À mesure que la crise se prolonge, le champ des possibles rétrécit. Quel fou peut-il encore avoir de l’ambition pour le Liban dans l’état de délabrement institutionnel dans lequel il se trouve ? Vouloir le transformer en Monaco, Singapour, Hong Kong, Irlande du Moyen-Orient... Ces comparaisons semblent relever d’un autre temps, quand l’espoir était encore crédible. Le vœu le plus répandu pour cette nouvelle année 2008 témoigne du désenchantement politique absolu de la société libanaise : « Je n’ai peur que d’une chose : la guerre. »
Cette phrase maintes fois entendue est peut-être le dernier ciment du tissu social. La mémoire encore fraîche du conflit de 1975-90 agit comme un puissant modérateur de l’ardeur de jeunes générations plus facilement prêtes à en découdre.
La confrontation est violente, mais elle ne s’exprime pas militairement. C’est à ce précieux acquis de paix civile que s’accrochent résolument tous ceux qui continuent de vivre au Liban d’y travailler, d’y investir.
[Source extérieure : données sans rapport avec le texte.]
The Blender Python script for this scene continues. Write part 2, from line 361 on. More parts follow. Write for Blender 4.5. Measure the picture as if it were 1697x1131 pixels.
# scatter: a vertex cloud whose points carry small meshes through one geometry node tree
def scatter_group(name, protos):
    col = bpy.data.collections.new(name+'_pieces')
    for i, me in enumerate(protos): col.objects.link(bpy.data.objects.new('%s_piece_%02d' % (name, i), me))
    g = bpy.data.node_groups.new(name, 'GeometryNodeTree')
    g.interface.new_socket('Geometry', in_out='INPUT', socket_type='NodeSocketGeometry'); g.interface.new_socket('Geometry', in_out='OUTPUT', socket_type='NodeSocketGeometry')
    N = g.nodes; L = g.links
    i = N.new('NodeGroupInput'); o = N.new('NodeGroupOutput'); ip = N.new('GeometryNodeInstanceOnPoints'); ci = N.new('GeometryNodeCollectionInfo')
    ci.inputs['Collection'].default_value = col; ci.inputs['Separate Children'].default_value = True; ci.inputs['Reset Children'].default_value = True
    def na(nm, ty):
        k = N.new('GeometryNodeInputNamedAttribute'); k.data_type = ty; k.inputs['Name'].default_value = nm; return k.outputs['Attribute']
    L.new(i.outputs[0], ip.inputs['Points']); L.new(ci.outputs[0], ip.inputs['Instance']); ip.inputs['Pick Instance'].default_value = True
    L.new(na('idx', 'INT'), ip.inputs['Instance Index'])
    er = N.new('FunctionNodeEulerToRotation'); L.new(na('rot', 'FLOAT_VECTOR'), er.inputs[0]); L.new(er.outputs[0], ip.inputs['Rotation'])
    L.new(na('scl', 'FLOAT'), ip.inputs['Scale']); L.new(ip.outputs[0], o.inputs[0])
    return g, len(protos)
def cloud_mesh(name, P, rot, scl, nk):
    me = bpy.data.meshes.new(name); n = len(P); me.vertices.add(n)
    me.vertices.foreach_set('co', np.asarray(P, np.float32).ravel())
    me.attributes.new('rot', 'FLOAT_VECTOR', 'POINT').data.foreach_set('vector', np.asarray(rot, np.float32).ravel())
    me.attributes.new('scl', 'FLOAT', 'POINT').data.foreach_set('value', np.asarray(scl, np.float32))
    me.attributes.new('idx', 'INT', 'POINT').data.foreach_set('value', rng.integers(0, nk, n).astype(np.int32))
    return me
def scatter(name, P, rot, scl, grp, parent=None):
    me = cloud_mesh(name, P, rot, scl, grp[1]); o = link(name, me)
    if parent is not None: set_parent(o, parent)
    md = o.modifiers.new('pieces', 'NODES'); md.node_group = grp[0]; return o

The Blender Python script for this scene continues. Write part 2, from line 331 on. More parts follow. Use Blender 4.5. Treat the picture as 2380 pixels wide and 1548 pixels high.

Introuvable quand il s’agit d’influer sur le politique, la société civile n’en manque pas moins de vivacité. Elle encaisse les chocs quasiment sans broncher et repart de plus belle. Quiconque rend visite aux Libanais se demande s’ils ont vraiment conscience de la gravité de la situation tant leur capacité à faire abstraction de l’environnement politique est impressionnante. S’accommoder des défaillances de l’État, se replier sur la sphère privée est devenu une seconde nature.